【イラク・ホープ・ダイアリーより転載】
イラク人は今、外国人の武装グループに怯え、世界中から集まった占領軍に虐げられ、世界中のセキュリティママには「イラク人=テロリスト」と思われている。
けれど、一番大規模なテロに遭っているのはイラク人で、毎日「被害者の会」とか「遺族の会」が発足してもおかしくなくて、一番被害の大きい「ファルージャ被害者の会」は「ムジャヒディン」と名乗っている。「ザルカウィを探す」と言いながら、占領軍の兵士は何も発見できなかった民家でウンコをしてはコーランでそれを拭き、壁になすりつけていく。
ファルージャからアンマンにやって来たイラクの友人たちは強かった。圧倒的な不安に押しつぶされそうな私に、笑顔になる魔法を何度もかけてくれた。
ヨルダンで空爆のない平穏な時を過ごしながら、その一方で差別を受け、ファルージャの悲しいニュースを集め、沈黙に陥ってもなお、彼らは前を向いた。頻発する誘拐、激しさを増す空爆と被害の増大という事実に私の体は耐えきれなくなり、寝込んだり薬を飲んだり……。そして彼らと一緒に泣いた。
それでも私たちは暴力を選ばないと誓う。怒りにまかせたリアクションでは何も解決しない。同胞や家族を思うから、私たちはこれ以上の暴力を選ばないと誓う。
私は日本のみなさんに本当のイラクを知ってもらいたいと思う。怒りが渦巻くイラクでは、私たちの考えはなかなか受け入れてもらえないというのも事実だ。でも、日々変化する中で、私たちのやり方は少しずつだけれど広がっているのは確かだ。

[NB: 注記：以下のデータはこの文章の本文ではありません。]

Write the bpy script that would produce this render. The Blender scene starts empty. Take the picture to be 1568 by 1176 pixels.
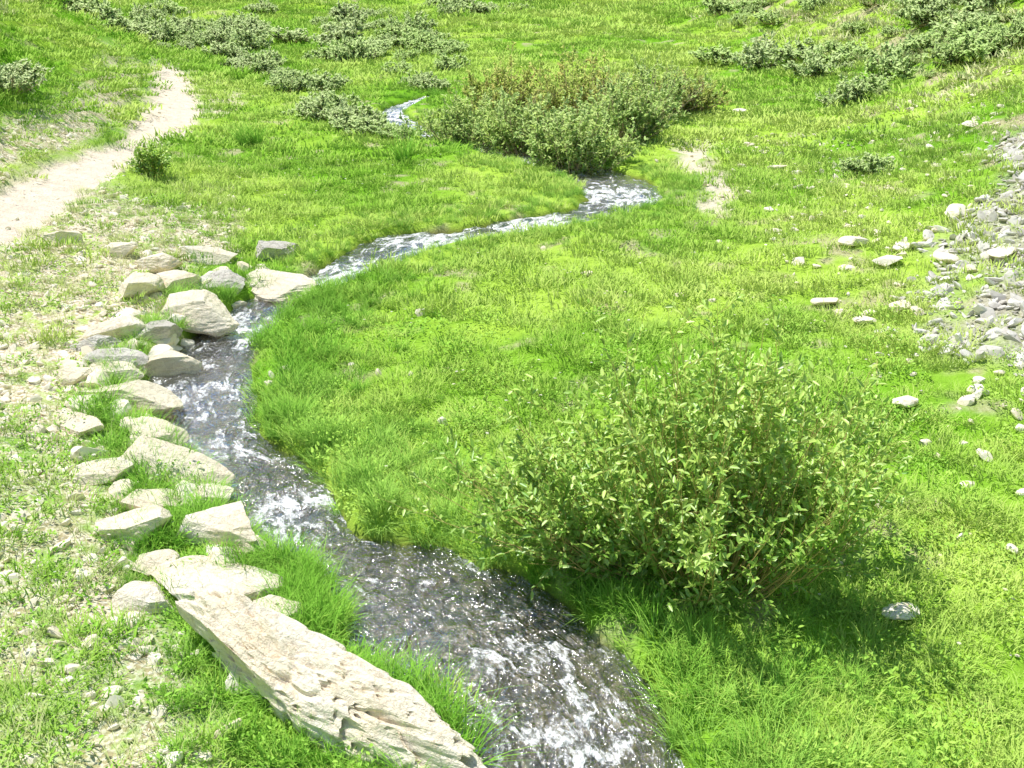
import bpy, numpy as np, math, random
from mathutils import Vector, Matrix
rng=np.random.default_rng(7); random.seed(7)
scene=bpy.context.scene
def sstep(a,b,x):
    t=np.clip((x-a)/(b-a),0,1); return t*t*(3-2*t)
# ---------------------------------------------------------------- noise
def _h(n):
    n=n&0xffffffff; n=((n^(n>>13))*1274126177)&0xffffffff
    return ((n^(n>>16))&0xffff)/65535.0
def vn2(x,y,s=0):
    ix=np.floor(x).astype(np.int64);iy=np.floor(y).astype(np.int64)
    fx=x-ix;fy=y-iy;fx=fx*fx*(3-2*fx);fy=fy*fy*(3-2*fy)
    g=lambda a,b:_h((a+5000)*374761393+(b+5000)*668265263+s*98245)
    return (g(ix,iy)*(1-fx)+g(ix+1,iy)*fx)*(1-fy)+(g(ix,iy+1)*(1-fx)+g(ix+1,iy+1)*fx)*fy
def fbm(x,y,s=0,o=4):
    r=0;a=.5;t=0
    for i in range(o): r=r+a*vn2(x*2**i+i*7.3,y*2**i-i*3.1,s+i);t+=a;a*=.5
    return r/t-.5
def vn3(p,s=0):
    i=np.floor(p).astype(np.int64);f=p-i;f=f*f*(3-2*f);r=0
    for dx in(0,1):
        for dy in(0,1):
            for dz in(0,1):
                w=(f[:,0] if dx else 1-f[:,0])*(f[:,1] if dy else 1-f[:,1])*(f[:,2] if dz else 1-f[:,2])
                r=r+w*_h((i[:,0]+dx+900)*374761393+(i[:,1]+dy+900)*668265263+(i[:,2]+dz+900)*2147483647+s*98245)
    return r-.5
# ---------------------------------------------------------------- land shape
def softp(d,k=0.5): return k*np.logaddexp(0,d/k)
def floor(y):
    q=np.clip(y-25,0,60); return 0.03*y+0.0012*q*q+np.maximum(y-85,0)*0.15
YL=[-20,0,3,5,7,9,12,16,25,40,60,300];XL=[0,-.2,-1.1,-2.0,-3.0,-3.0,-3.2,-4.2,-6.5,-12,-18,-60]
YR=[-20,3,8,12,18,24,28,35,45,60,300];XR=[5,4.5,4,4.2,5.5,6,5.5,5,6,9,60]
TL=[(-5.0,3),(-5.4,7),(-5.8,10.24),(-6.1,11.68),(-6.15,12.84),(-6.15,14.34),(-6.1,15.75),(-6.9,18.97),(-7.5,21.57),(-8.3,23.84),(-8.9,26),(-9.8,28)]
TR=[(-4.2,3),(-4.7,7),(-5.0,8.95),(-5.1,9.9),(-5.2,11.14),(-5.2,12.55),(-5.35,15.06),(-5.45,17.93),(-5.95,20.06),(-7.2,24.0),(-8.3,26),(-9.6,28)]
def base(x,y):
    dl=np.interp(y,YL,XL)-x; dr=x-np.interp(y,YR,XR)
    z=floor(y)+0.2*softp(dl,.3)+0.34*softp(dl-5,.8)+0.26*softp(dr,.6)+0.42*softp(dr-2.0,1.0)
    xp=np.interp(y,[p[1] for p in TL],[p[0] for p in TL])
    z=z+0.45*np.clip(softp(xp-x-.12,.1),0,2.4)*sstep(32,24,y)
    return z
Ls=[(.4,-20),(.4,-3),(.1,1.5),(-.12,3),(-.15,3.54),(-.22,3.85),(-.61,4.15),(-.75,4.33),(-.89,4.67),(-1.1,5.08),(-1.51,5.19),(-1.69,5.69),(-2.08,6.2),(-2.48,6.59),(-2.79,7.12),(-3.01,7.75),(-2.91,8.46),(-2.75,9.12),(-2.64,9.57),(-2.33,9.96),(-2.05,10.5),(-1.83,11.21),(-1.53,11.87),(-1.08,12.1),(-.67,12.12),(-.2,12.52),(.56,12.86),(1.04,13.26),(1.19,14.16),(1.1,14.8),(.76,15.4),(.17,16.23),(-.37,16.95),(-1.08,17.9),(-1.73,18.75),(-2.32,19.84),(-2.66,20.8),(-2.48,22.0),(-1.95,23.3)]
Rs=[(1.3,-20),(1.3,-3),(.9,1.5),(.68,3),(.65,3.54),(.64,3.9),(.48,4.13),(.3,4.38),(.2,4.67),(-.25,5.01),(-.57,5.19),(-1.07,5.25),(-1.2,5.69),(-1.41,6.11),(-1.95,6.69),(-2.08,7.12),(-2.28,7.88),(-2.35,8.46),(-2.31,9.12),(-2.2,9.67),(-1.82,10.17),(-1.42,10.85),(-1.09,11.34),(-.66,11.75),(-.11,12.03),(.63,12.4),(1.34,13.0),(1.88,13.6),(2.05,14.54),(1.74,15.18),(1.19,15.85),(.39,16.75),(-.27,17.44),(-.99,18.38),(-1.64,19.15),(-2.04,20.12),(-2.36,21.0),(-2.3,21.9),(-1.9,23.3)]
CL=[(.85,-20),(.85,-3),(.5,1.5),(.28,3),(.25,3.6),(.05,4.1),(-.3,4.5),(-.7,4.95),(-1.28,5.25),(-1.45,5.7),(-1.75,6.2),(-2.2,6.65),(-2.45,7.1),(-2.65,7.8),(-2.63,8.46),(-2.53,9.1),(-2.4,9.6),(-2.1,10.1),(-1.73,10.7),(-1.45,11.3),(-1.05,11.85),(-.4,12.1),(.2,12.5),(.95,12.95),(1.5,13.5),(1.6,14.3),(1.4,15),(.97,15.6),(.3,16.5),(-.3,17.2),(-1.05,18.15),(-1.7,18.95),(-2.2,20),(-2.5,21),(-2.35,22.2),(-1.65,23.7),(-.9,25.5),(-.75,28),(-1.5,32)]
def chaikin(P,n=2):
    P=np.array(P,float)
    for _ in range(n):
        Q=np.roll(P,-1,0); P=np.stack([P*.75+Q*.25,P*.25+Q*.75],1).reshape(-1,2)
    return P
def sdpoly(x,y,P):
    out=np.full(x.shape,9e9); ins=np.zeros(x.shape,bool)
    A=P;B=np.roll(P,-1,0)
    for (ax,ay),(bx,by) in zip(A,B):
        dx=bx-ax;dy=by-ay;L=dx*dx+dy*dy+1e-12
        t=np.clip(((x-ax)*dx+(y-ay)*dy)/L,0,1)
        out=np.minimum(out,(x-ax-t*dx)**2+(y-ay-t*dy)**2)
        if ay!=by: ins^=((ay>y)!=(by>y))&(x<(bx-ax)*(y-ay)/(by-ay)+ax)
    d=np.sqrt(out); return np.where(ins,-d,d)
def dseg(x,y,P):
    out=np.full(x.shape,9e9)
    for (ax,ay),(bx,by) in zip(P[:-1],P[1:]):
        dx=bx-ax;dy=by-ay;L=dx*dx+dy*dy
        t=np.clip(((x-ax)*dx+(y-ay)*dy)/L,0,1)
        out=np.minimum(out,(x-ax-t*dx)**2+(y-ay-t*dy)**2)
    return np.sqrt(out)
STREAM=chaikin(Ls+Rs[::-1]); TRAIL=chaikin(TL+TR[::-1],1)
def zwater(y): return floor(y)-0.08
def steps(a,b,f):
    r=[a]
    while r[-1]<b: r.append(r[-1]+f(r[-1]))
    return np.array(r)
gx=steps(0,170,lambda v:0.05 if v<5.5 else 0.05+(v-5.5)*0.045); gx=np.concatenate([-gx[:0:-1],gx])
gy=np.concatenate([np.arange(-20,2.4,.4),steps(2.4,320,lambda v:0.05 if v<14 else 0.05*(v/14)**1.35)])
GX,GY=np.meshgrid(gx,gy)
near=(GX>-6)&(GX<6)&(GY<34)
SD=np.full(GX.shape,3.0); SD[near]=np.minimum(3.0,sdpoly(GX[near],GY[near],STREAM))
NW=fbm(GX*2.6,GY*2.6,55,3)
SD=np.where(SD<2.9,SD-.04-.05*sstep(9,13,GY)+.05*sstep(20,22.5,GY)+.15*NW,SD)
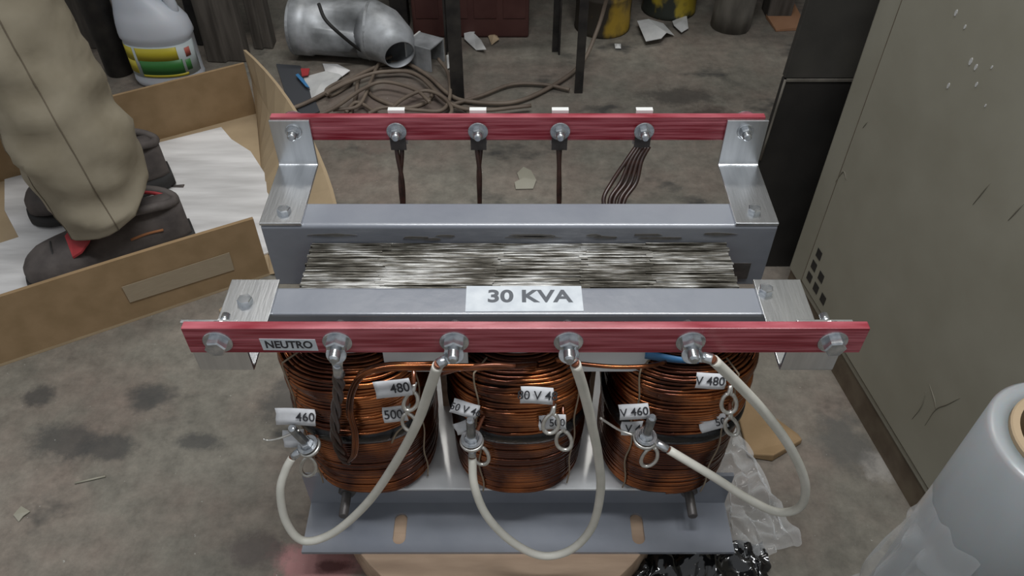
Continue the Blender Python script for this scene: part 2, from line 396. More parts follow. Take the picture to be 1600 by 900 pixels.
# core: laminations
b = MB(); n = 34; yy = YF + .0015; core_hw = .2035
cy0, cy1 = YF + .001, YR - .001
blocks = [-core_hw, -.13, -.062, -.02, .052, .062, .125, core_hw]
for i in range(n):
    y0 = cy0 + (cy1 - cy0) * i / n; y1 = cy0 + (cy1 - cy0) * (i + 1) / n - .0004
    seg = [-core_hw + random.uniform(-.0015, .0015)] + [blocks[k] + random.uniform(-.006, .006) for k in (1, 3, 5, 6)] + [core_hw + random.uniform(-.0015, .0015)]
    for k in range(5):
        z = .406 + random.uniform(-.0009, .0007)
        b.box(TX + seg[k], TX + seg[k + 1] - .0002, y0, y1, .345, z)
b.box(TX - core_hw, TX + core_hw, cy0, cy1, .066, .122)
SP = .166
for k in (-1, 0, 1): b.box(TX + k * SP - .036, TX + k * SP + .036, cy0 + .001, cy1 - .001, .12, .348)
obj('laminated_core', b, M['lam'], T)
# insulation boards
b = MB().box(TX - .165, TX + .165, .481, .655, .1225, .1265); obj('insulation_board', b, M['presspan'], T, 'glossy pale board under the coils', bevel=.0008)
for xa, xb in ((-.1215, -.0415), (.052, .1295)):
    b = MB().box(xa, xb, .4875, .4905, .3285, .372); obj('insulation_board', b, M['presspan'], T, 'small pale board hanging under the front clamp', bevel=.0005)
for xa in (-.083, .083):
    b = MB().box(TX + xa - .009, TX + xa + .009, .597, .606, .1265, .340); obj('wooden_spacer', b, M['wood'], T)

# ---- coils
RX, RY = .0715, .0745
CYC = .545
def coil_pt(cx, a, rx, ry, z):
    # softly squared ellipse
    c, s = math.cos(a), math.sin(a); e = .80
    return Vector((cx + rx * math.copysign(abs(c) ** e, c), CYC + ry * math.copysign(abs(s) ** e, s), z))
def coil_surf_y(cx, x, rx=RX, ry=RY):
    q = max(-1, min(1, (x - cx) / rx)); return CYC - ry * math.sqrt(1 - q * q)
coils = []
WR = .0021
for ci, kx in enumerate((-1, 0, 1)):
    cx = TX + kx * SP; rnd = random.Random(50 + ci)
    b = MB(); pts = []; nseg = 56
    zlo, zhi = .1295, .3355; pitch = .00425; turns = int((zhi - zlo) / pitch)
    jit = [rnd.uniform(-.0009, .0009) for _ in range(turns + 30)]
    # main helix, widening slightly towards the top
    for t in range(turns * nseg):
        k = t / nseg; f = k / turns
        a = 2 * math.pi * k - math.pi / 2
        bulge = .0022 * math.sin(f * math.pi) + .003 * f * f
        if .53 < f < .57: bulge -= .0028
        i0 = int(k); j = jit[i0] * (1 - (k - i0)) + jit[i0 + 1] * (k - i0)
        wob = .0009 * math.sin(3 * a + i0 * (.9 if f > .6 else .12)) * (1.6 if f > .6 else .5)
        z = zlo + pitch * k + (.0016 * math.sin(a * 1.0 + i0) if f > .62 else 0)
        q = .0035 * max(0, 1 - k / 3) ** 2
        pts.append(coil_pt(cx, a, RX - WR + bulge + j + wob - q, RY - WR + bulge + j + wob - q, z))
    # shoulder: rings closing in over the top
    for t in range(9 * nseg):
        k = t / nseg; a = 2 * math.pi * k - math.pi / 2
        ins = .0035 * k + .0015
        pts.append(coil_pt(cx, a, RX + .0008 - ins, RY + .0008 - ins, zhi + .0035 * math.sin(min(1, k / 5) * math.pi / 2) + .0012 * math.sin(2 * a + k * 2.1)))
    b.tube(pts, WR, 6)
    o = obj('coil', b, M['copper'], T, ['left copper coil with black tape band', 'middle copper coil with black tape band', 'right copper coil with black tape band'][ci])
    coils.append(o)
    # inner former
    b = MB(); N_ = 40
    ro = [[coil_pt(cx, 2 * math.pi * j / N_, RX - .0045, RY - .0045, z) for j in range(N_)] for z in (.128, .334)]
    b.loft(ro); obj('winding_former', b, M['darkcop'], o)
    b = MB(); b.ring((cx, CYC, .334), (0, 0, 1), RX - .026, RX - .030, .0125, 48); obj('insulation_collar', b, M['presspan'], o, 'pale insulation collar')
    # tape band
    b = MB(); N_ = 72; zb = .245; rr = []
    for (dz, dr) in ((-.0098, .0012), (-.0082, .0032), (-.003, .0048), (.003, .0050), (.0080, .0040), (.0098, .0016)):
        rr.append([coil_pt(cx, 2 * math.pi * j / N_, RX + .0006 + dr, RY + .0006 + dr, zb + dz + .0012 * math.sin(4 * math.pi * j / N_ + ci)) for j in range(N_)])
    b.loft(rr, cap0=False, cap1=False); obj('tape_band', b, M['tape'], o)
    # tie strings
    for aa in ((-2.35, -.62), (-2.05, -.8), (-2.2, -1.1))[ci]:
        p = []
        for i in range(31):
            f = i / 30; z = .131 + (.344 - .131) * f
            bl = .0022 * math.sin(f * math.pi) + .003 * f * f + .0022
            p.append(coil_pt(cx, aa + .03 * math.sin(i * .6), RX + bl, RY + bl, z))
        p.append(coil_pt(cx, aa, RX - .014, RY - .014, .3465))
        obj('tie_string', MB().tube(p, .0009, 6), M['string'], o)

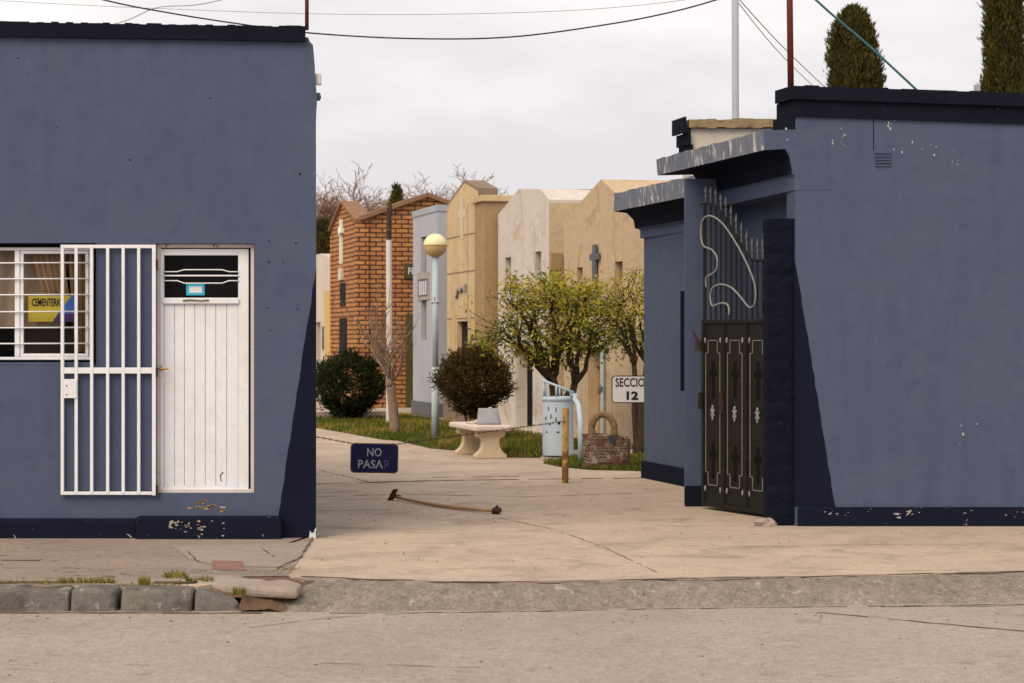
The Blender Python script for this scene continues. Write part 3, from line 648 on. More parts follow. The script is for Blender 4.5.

私が拘束中に「暴力ではない方法を探してくれ」と訴えたムジャヒディンのメンバーにもその噂が耳に届いてほしいと願う。
香田さんは「本当のイラクを見たい」と言っていたということをどこかで耳にした。ならば、私にできることは香田さんの見たかったイラクを伝えていくことだ。命に国境はない。命に善悪はない。